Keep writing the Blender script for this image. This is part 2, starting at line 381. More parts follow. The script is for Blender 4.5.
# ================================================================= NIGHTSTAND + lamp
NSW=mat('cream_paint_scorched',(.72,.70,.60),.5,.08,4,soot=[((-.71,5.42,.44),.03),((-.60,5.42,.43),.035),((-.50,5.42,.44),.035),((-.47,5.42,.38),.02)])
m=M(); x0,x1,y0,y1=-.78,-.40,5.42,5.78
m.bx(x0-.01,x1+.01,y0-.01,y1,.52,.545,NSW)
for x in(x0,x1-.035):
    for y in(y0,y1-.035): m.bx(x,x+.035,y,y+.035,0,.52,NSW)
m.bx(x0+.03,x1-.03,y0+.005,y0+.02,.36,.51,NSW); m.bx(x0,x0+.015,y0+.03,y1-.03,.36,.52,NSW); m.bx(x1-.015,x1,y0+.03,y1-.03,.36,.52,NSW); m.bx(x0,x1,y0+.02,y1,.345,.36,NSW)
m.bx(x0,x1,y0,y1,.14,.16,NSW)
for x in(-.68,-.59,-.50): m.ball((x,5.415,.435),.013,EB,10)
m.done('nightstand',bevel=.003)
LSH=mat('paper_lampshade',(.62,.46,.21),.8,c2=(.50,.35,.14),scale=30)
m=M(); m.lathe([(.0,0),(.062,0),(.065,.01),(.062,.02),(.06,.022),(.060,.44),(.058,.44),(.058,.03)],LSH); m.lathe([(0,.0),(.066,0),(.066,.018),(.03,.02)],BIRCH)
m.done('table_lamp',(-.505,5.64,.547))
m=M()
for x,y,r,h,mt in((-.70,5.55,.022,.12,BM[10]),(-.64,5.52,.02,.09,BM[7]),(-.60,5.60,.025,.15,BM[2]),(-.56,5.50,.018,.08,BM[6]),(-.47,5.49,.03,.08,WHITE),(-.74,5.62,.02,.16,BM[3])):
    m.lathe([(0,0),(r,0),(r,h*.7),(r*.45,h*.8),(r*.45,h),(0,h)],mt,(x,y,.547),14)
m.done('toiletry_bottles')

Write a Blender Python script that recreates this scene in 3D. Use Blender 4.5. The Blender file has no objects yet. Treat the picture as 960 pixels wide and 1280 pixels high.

■ Exercise aim ■
Copy all lines above containing the string "script".

■ Exercise solution ■
Keep writing the Blender script for this image. This is part 2, starting at line 381. More parts follow. The script is for Blender 4.5.
Write a Blender Python script that recreates this scene in 3D. Use Blender 4.5. The Blender file has no objects yet. Treat the picture as 960 pixels wide and 1280 pixels high.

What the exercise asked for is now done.